NYC residents encouraged by long lines on day three of early voting

New York City residents were met again with long lines Monday morning on day three of early voting for the upcoming general election — but many voters said the crowds were a sign of “hope.”

Braving intermittent rain and chilly temps, Big Apple citizens flocked to early voting sites across the city before the polls even opened at 7 a.m., hoping to beat the crowds.

Manhattan resident Stephen Hargrove, 59, a supporter of Democratic presidential nominee Joe Biden, arrived at Madison Square Garden — one of the city’s 88 early polling sites — when it opened and was still waiting in line an hour and 15 minutes later.

Hargrove, who showed up with a folding chair in anticipation of long wait times, said he was unbothered by the lengthy process.

“It’s necessary,” Hargove said, adding, “It gives you hope to see all these people out here.”

“In the past, I’ve never had to wait this long to vote, but I think it makes people more determined especially when they think it’s being suppressed.”

Hargove said he did not think the voting lines would be as long Monday in the rain as they were over the weekend.

April Lo, 39, got luckier with the wait time after poll workers at Madison Square Garden divided up the line at the site into two different lines.

“I’m excited I thought I would have to wait longer to vote,” said Lo, who got on line shortly after 8 a.m. was told it would take 20 more minutes.

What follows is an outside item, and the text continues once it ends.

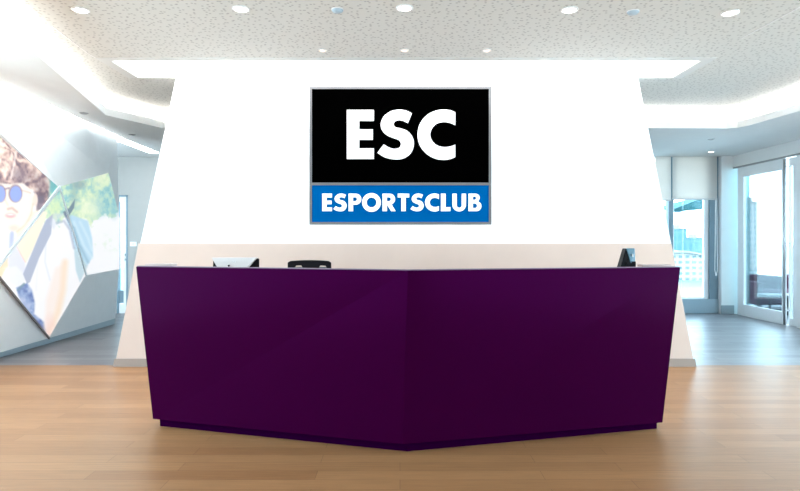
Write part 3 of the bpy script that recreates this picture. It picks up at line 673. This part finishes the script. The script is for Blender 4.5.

Lo said she decided to vote early because she was planning to be out of the country.

“I think it’s awesome,” she said of the early voting process.

“I think it’s really exciting and encouraging. Seeing everyone participate makes me feel really hopeful.”

At the New York City College of Technology polling site in Brooklyn, more than 250 people were waiting in a snaking line by 9 a.m.

Citizens were spotted reading books, drinking coffee and munching on bagels to pass the time as they waited to get inside to vote.

Married couple Josh and Nicole Cohen waited to vote at the college for nearly an hour.

“It’s better than I expected,” said Nicole, 49. “Our neighbors went this weekend and I was seeing posts on Facebook. I thought I’m here for the long-haul.”

The early voting process began in the city on Saturday with many Big Apple residents waiting several hours to cast their ballots in the presidential election.

As of Sunday night, more than 193,000 Big Apple residents had voted, according to the New York City Board of Elections.

Early voting sites will be open every day until Nov. 1 ahead of the Nov. 3 general election.